Shivering on the sideline at Te Ariki Park as Te Puke Sports put Rangataua to the sword 53-10, gave Sideline Sid a touch of reality facing local club rugby followers as teams battle towards the business end of the season in late July.
The first weekend in May opens a four-game race for the Baywide premier contenders to take out the first Baywide prize of the current season, with the Premier First Round trophy up for grabs.
Te Puna sit at the top of the premier standings, without tasting defeat this season, albeit with a first-up draw with Rotoiti on their ledger card.
Rotoiti lurk four points behind the competition front-runners, with just five points separating Tauranga Sports, Te Puke Sports, Mount Maunganui, Rangataua, Greerton Marist and Whakarewarewa.
Sitting in the cellar, are the four teams who earned promotion to the 2018 Baywide premier qualifying competition last year in Ngongotaha, Arataki, Paroa and Whakatane Marist, who all appeared destined to return to the Baywide second echelon in June.
Doing the rounds of the local club rugby in the Western Bay of Plenty each week, one hears plenty of chatter on the merits (or otherwise) of the current Baywide format, of two divisions of 12 that start the season before playing out three eight-team championships.

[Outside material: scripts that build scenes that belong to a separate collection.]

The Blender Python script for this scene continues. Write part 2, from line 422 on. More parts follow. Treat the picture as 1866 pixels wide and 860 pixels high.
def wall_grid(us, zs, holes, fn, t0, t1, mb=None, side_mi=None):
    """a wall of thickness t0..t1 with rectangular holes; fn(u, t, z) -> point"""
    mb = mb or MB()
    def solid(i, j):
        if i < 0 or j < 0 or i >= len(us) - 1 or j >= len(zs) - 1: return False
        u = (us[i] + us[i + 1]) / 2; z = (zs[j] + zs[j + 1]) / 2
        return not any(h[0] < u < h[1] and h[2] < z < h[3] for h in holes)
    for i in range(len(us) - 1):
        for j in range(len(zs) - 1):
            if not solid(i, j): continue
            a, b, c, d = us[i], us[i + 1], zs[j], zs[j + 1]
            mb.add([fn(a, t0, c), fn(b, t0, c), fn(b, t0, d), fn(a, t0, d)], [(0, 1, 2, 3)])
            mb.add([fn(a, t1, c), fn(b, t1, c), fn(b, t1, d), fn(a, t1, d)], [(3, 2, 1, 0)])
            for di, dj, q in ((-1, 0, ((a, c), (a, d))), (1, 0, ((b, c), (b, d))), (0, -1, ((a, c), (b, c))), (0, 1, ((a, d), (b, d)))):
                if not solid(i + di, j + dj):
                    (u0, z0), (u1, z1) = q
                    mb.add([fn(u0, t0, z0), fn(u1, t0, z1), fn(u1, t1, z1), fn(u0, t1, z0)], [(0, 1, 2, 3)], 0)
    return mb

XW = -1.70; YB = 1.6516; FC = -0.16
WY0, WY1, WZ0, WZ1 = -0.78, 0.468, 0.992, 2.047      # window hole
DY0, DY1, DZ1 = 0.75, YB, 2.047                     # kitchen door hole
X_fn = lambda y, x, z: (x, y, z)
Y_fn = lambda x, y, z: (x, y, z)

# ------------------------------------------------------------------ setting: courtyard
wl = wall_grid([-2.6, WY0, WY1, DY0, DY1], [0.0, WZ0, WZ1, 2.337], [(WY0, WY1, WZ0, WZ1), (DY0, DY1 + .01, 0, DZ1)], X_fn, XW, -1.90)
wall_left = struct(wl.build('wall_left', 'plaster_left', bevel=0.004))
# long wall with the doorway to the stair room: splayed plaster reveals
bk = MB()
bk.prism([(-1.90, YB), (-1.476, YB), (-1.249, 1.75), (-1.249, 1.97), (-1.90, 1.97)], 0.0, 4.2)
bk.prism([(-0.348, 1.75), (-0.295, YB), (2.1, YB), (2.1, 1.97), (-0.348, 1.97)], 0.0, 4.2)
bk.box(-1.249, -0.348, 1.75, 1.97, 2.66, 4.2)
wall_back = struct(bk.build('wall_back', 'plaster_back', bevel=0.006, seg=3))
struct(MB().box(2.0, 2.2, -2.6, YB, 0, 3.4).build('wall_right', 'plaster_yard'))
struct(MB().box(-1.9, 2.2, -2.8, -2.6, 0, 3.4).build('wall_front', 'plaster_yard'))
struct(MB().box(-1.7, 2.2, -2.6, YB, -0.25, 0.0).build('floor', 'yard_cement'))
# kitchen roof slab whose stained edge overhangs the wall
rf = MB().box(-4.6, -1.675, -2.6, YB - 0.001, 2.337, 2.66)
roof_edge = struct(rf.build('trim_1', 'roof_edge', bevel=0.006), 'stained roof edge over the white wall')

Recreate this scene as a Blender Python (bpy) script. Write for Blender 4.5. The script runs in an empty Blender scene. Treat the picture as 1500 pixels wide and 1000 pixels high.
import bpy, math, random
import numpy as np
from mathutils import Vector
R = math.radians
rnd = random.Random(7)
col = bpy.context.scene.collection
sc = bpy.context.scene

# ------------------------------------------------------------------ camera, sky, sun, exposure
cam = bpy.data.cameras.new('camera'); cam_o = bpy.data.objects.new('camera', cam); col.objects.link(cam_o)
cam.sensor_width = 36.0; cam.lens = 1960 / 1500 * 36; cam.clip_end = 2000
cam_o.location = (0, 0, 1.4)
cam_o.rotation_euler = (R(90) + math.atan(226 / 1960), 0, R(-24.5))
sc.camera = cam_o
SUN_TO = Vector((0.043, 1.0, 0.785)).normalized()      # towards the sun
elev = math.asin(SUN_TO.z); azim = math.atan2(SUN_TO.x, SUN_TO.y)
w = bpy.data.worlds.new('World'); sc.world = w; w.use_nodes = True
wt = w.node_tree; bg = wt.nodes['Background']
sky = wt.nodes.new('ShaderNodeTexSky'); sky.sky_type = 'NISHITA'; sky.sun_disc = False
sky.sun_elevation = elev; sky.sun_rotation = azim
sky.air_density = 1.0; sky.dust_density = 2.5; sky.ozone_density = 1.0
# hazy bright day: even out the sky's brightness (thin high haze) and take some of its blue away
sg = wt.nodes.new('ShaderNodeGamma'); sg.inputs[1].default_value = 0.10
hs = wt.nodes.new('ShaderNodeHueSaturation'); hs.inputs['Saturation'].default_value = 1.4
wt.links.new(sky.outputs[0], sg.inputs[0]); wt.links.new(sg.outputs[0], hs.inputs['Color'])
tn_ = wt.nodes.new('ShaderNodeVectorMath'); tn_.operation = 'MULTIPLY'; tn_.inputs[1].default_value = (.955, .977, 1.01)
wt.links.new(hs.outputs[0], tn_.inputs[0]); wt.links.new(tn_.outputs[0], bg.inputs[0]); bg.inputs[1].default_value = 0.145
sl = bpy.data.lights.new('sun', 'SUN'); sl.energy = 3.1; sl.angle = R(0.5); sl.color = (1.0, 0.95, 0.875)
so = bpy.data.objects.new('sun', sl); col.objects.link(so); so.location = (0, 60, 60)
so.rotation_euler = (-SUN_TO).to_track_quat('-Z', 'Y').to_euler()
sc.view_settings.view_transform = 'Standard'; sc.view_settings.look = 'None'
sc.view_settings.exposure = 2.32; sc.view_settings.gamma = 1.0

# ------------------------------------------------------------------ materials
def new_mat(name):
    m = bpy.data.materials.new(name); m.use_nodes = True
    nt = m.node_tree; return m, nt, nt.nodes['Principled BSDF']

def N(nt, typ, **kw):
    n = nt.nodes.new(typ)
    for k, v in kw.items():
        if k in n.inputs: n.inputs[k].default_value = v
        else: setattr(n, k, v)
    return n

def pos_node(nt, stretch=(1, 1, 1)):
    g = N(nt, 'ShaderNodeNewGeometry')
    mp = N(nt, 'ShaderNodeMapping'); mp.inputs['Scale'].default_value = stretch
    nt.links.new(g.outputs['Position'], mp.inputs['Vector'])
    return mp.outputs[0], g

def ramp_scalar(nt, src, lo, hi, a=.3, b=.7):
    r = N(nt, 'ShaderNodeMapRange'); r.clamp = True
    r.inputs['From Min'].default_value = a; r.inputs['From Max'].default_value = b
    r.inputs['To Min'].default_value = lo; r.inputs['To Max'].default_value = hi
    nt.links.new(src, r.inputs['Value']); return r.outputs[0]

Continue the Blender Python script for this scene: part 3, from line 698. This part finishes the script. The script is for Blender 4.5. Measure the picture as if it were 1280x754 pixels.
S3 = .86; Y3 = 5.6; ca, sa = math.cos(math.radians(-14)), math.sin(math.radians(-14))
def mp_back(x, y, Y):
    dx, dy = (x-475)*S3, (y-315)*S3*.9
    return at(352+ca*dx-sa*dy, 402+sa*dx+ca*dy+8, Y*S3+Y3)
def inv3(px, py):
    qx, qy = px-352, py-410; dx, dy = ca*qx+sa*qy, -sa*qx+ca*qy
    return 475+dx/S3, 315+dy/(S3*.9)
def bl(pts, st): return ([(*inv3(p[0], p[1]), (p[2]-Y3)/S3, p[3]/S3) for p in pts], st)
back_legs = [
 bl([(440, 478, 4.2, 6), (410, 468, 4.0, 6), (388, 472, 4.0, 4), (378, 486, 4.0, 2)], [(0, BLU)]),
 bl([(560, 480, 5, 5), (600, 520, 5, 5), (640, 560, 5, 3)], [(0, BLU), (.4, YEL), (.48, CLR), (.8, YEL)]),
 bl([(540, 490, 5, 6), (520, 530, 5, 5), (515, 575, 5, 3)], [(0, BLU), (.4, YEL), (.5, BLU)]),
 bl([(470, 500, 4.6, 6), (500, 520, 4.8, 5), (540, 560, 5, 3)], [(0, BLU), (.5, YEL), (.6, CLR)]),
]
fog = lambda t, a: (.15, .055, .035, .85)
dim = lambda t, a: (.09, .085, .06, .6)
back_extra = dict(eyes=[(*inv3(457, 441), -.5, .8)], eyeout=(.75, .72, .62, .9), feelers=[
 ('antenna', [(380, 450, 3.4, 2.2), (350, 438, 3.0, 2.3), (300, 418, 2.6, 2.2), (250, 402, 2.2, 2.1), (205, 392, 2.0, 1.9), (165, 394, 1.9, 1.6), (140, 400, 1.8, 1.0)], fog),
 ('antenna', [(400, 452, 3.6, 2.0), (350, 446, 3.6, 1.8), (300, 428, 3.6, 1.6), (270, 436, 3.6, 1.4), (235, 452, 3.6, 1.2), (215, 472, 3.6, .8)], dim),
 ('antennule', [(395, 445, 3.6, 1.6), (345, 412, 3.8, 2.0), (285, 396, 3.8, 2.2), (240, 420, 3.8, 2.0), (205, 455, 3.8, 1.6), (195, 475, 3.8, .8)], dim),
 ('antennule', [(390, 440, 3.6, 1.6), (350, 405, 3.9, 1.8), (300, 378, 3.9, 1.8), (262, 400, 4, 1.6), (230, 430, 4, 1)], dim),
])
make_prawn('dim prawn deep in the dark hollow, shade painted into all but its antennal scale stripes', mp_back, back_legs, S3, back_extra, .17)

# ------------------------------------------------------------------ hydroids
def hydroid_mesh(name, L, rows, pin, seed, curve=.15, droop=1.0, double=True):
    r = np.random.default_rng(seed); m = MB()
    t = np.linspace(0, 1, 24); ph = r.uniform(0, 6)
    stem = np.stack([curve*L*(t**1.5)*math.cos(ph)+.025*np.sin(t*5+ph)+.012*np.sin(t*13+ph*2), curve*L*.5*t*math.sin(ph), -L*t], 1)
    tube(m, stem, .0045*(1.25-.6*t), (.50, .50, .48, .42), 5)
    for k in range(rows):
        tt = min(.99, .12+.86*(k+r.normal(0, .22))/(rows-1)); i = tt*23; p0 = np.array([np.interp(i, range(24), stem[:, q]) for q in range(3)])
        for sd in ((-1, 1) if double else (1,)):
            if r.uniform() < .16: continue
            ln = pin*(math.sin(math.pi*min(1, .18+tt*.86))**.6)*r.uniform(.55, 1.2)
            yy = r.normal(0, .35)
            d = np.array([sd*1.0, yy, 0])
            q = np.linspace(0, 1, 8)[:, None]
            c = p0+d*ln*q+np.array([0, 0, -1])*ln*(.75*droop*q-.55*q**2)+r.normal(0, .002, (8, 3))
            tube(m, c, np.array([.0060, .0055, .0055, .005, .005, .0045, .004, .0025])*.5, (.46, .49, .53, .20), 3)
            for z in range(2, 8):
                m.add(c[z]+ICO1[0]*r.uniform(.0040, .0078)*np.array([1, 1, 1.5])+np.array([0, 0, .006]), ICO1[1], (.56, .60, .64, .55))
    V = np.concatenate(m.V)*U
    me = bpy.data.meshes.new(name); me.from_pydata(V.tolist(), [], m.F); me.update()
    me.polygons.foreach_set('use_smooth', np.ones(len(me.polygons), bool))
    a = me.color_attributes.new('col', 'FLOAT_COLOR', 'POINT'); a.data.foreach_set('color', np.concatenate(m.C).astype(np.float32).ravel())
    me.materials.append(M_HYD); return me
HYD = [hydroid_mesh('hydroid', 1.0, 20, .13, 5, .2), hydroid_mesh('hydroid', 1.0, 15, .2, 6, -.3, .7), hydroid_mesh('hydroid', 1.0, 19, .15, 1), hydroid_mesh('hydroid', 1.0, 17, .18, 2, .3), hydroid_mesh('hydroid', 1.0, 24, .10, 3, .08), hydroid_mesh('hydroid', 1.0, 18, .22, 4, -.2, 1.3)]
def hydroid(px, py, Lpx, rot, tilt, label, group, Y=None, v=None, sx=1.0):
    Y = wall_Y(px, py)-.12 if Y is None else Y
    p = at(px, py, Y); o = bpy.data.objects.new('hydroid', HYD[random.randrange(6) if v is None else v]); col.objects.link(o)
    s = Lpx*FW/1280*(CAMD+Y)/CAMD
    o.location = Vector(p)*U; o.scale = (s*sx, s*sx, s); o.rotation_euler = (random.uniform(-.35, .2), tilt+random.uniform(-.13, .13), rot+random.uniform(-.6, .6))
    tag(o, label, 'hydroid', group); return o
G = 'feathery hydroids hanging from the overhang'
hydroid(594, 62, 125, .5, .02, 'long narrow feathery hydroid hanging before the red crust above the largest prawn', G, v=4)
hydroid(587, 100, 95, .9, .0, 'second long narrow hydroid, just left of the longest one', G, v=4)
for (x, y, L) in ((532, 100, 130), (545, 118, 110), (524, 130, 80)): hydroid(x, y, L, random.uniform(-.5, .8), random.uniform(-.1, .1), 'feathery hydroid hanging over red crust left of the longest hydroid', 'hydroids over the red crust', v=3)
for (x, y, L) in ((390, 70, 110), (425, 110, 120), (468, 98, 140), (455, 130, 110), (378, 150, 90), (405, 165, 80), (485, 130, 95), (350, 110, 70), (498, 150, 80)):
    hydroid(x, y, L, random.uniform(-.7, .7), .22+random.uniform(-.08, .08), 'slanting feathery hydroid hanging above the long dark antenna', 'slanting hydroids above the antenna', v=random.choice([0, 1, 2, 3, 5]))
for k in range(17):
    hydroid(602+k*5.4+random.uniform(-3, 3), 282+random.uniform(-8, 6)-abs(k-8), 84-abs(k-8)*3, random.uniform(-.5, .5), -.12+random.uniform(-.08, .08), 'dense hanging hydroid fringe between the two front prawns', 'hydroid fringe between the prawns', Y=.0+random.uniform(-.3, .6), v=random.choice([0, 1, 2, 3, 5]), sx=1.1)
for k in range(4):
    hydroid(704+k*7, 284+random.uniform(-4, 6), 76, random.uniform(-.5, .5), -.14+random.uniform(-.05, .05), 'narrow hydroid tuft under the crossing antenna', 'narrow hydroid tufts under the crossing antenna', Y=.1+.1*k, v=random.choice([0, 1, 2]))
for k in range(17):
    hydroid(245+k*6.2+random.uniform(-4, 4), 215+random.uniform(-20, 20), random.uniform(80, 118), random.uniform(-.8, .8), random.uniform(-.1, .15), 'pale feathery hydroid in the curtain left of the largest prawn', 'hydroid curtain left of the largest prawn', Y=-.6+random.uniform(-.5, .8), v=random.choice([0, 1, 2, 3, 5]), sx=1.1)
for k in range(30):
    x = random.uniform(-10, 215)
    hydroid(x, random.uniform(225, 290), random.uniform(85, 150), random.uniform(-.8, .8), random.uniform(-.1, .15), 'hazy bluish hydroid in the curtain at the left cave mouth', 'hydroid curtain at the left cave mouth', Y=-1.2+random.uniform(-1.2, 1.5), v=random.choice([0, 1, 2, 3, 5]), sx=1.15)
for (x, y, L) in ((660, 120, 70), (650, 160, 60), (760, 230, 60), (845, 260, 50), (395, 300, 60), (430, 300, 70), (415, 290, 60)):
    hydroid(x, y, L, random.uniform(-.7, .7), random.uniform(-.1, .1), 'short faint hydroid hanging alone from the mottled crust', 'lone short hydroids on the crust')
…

There is no denying there have been some blow-out score lines featuring the bottom four sides.
Solutions offered on the sideline include, going back to two ten team competitions from season start and a top-eight title fight throughout the season.
The dilemma facing the decision makers at Bay of Plenty Rugby is how to cater for the club rugby aspirations of one of the biggest unions in land mass in the country.
The challenges of our vast region, that stretches from the cow cockies of Reporoa through to the forestry workers in Murupara and to the townies in Opotiki, interspersed with two Bay of Plenty Cities - gives our rugby administrators headaches by the dozen.
This grizzled rugby commentator believes that the problem is too many clubs, with many having aspirations beyond their resources and finances.
While amalgamation is touted as the answer to the number of one-team clubs, it has to be by the carrot appealing to the horse rather than the whip on the rump of forced amalgamation.
Since the turn of the millennium, the Bay of Plenty Rugby Union has undertaken regular reviews of the Baywide rugby competitions.
Consultation with the clubs followed by the democracy of the majority deciding the course of the Baywide competitions for a three year period, while maybe not giving universal satisfaction, gives stability to the annual Bay of Plenty rugby title races.
One thing that is paramount to effective rugby competitions, is the carrot of progression must be through complimentary promotion/relegation competitions, which give all Bay of Plenty clubs the chance to play in the top echelon if they can put all their ducks in a row.